I'm with trouble to solve (b).
(a) Let $W$ be a Banach space. Assume that there exists a sequence $\{P_n\}\subset\mathcal{B}(W,W)$ of finite rank operators such that $P_n(y)\rightarrow y$, for all $y\in W$. Show that, if $V$ is a Banach space and $T\in\mathcal{B}(V,W)$ is compact, then $T$ is the limit of finite rank operators.
(b) Deduce that, if $V$ is any Banach space and $T\in\mathcal{B}(V,\ell^p)$ ($1\leqslant p<\infty$) is compact, then $T$ is the limit of finite rank operators.
In the (a) part, I just define $T_n:=P_n\circ T$, for each $n\in\Bbb{N}$, and get the desired, because:
- $R(T_n)\subset R(P_n)$ implies that $\dim R(T_n)\leqslant\dim R(P_n)<\infty$, since $P_n$ has finite rank, for all $n$.
- Since $P_n(y)\rightarrow y$, for all $y\in W$, given $\varepsilon>0$, there exists $N_0\in\Bbb{N}$ such that $$\|P_n(y)-y\|<\varepsilon,\quad\forall n\geqslant N_0.$$ Now, for any $v\in B_V[0;1]$, we have that for all $n\geqslant N_0$ $$\|(T_n-T)(v)\|=\|T_n(v)-T(v)\|=\|P_n(\underbrace{T(v)}_{\in W})-T(v)\|<\varepsilon,$$ which implies that $$\sup_{v\in B_V[0;1]}\|(T_n-T)(v)\|=\|T_n-T\|<\varepsilon.$$
Obviously, to solve (b), I just need to find the sequence $\{P_n\}$ and apply (a), but I can't see how.
Best Answer
Just take $P_n$ to be the projection into the first $n$ terms, i.e. $P_n:(a_0, a_1, \dotsc)\mapsto (a_0, a_1, \dotsc, a_{n - 1}, 0, 0, \dotsc)$.
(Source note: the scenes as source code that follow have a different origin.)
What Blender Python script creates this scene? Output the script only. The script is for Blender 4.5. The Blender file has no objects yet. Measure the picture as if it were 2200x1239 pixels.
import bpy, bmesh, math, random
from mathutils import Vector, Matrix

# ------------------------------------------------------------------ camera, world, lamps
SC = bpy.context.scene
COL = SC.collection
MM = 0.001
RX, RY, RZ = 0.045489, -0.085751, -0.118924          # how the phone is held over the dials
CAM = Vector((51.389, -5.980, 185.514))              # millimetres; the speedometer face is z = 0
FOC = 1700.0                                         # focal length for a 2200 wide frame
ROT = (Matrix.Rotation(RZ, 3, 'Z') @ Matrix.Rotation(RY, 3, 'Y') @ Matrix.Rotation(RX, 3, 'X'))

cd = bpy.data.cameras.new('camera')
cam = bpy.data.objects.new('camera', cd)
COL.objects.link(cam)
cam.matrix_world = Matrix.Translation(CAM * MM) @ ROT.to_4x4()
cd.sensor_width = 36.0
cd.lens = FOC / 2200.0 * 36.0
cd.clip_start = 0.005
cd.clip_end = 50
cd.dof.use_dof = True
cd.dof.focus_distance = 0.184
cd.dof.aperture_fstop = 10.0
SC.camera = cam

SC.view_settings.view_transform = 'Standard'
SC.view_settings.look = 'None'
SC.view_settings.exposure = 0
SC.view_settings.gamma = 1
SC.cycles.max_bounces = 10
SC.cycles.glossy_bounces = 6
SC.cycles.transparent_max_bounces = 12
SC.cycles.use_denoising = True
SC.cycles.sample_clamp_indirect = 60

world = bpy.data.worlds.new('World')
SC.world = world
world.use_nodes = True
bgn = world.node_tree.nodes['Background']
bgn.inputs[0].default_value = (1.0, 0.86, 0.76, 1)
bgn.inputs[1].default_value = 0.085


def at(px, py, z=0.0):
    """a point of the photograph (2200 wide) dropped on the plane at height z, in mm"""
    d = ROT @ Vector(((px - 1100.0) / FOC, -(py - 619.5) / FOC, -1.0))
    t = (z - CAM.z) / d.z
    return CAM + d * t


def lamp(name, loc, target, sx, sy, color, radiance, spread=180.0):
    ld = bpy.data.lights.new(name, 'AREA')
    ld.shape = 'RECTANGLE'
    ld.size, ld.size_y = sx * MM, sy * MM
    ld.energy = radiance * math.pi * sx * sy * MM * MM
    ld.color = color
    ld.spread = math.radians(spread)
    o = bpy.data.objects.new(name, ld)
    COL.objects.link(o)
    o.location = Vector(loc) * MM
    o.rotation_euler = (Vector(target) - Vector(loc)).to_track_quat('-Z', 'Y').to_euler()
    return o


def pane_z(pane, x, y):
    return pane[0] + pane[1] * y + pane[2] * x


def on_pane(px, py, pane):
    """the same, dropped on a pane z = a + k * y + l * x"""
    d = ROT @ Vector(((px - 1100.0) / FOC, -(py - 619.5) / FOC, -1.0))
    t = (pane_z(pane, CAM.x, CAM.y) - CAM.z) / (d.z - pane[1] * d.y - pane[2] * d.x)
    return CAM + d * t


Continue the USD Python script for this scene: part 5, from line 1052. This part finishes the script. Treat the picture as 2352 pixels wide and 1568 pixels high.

Then $P_n$ is a finite rank operator, because its image is $n$-dimensional. And it's routine to check that $P_n(y)\rightarrow y$ for any $y\in \ell^p$.
However, I think your proof for (a) is not quite correct. The problem is that your $N_0$ depends on the choice of $y$, while later you used it for an arbitrary vector (namely $T(v)$) in $W$. The "fix" is to use the compactness assumption of $T$, so that a universal $N_0$ can be achieved.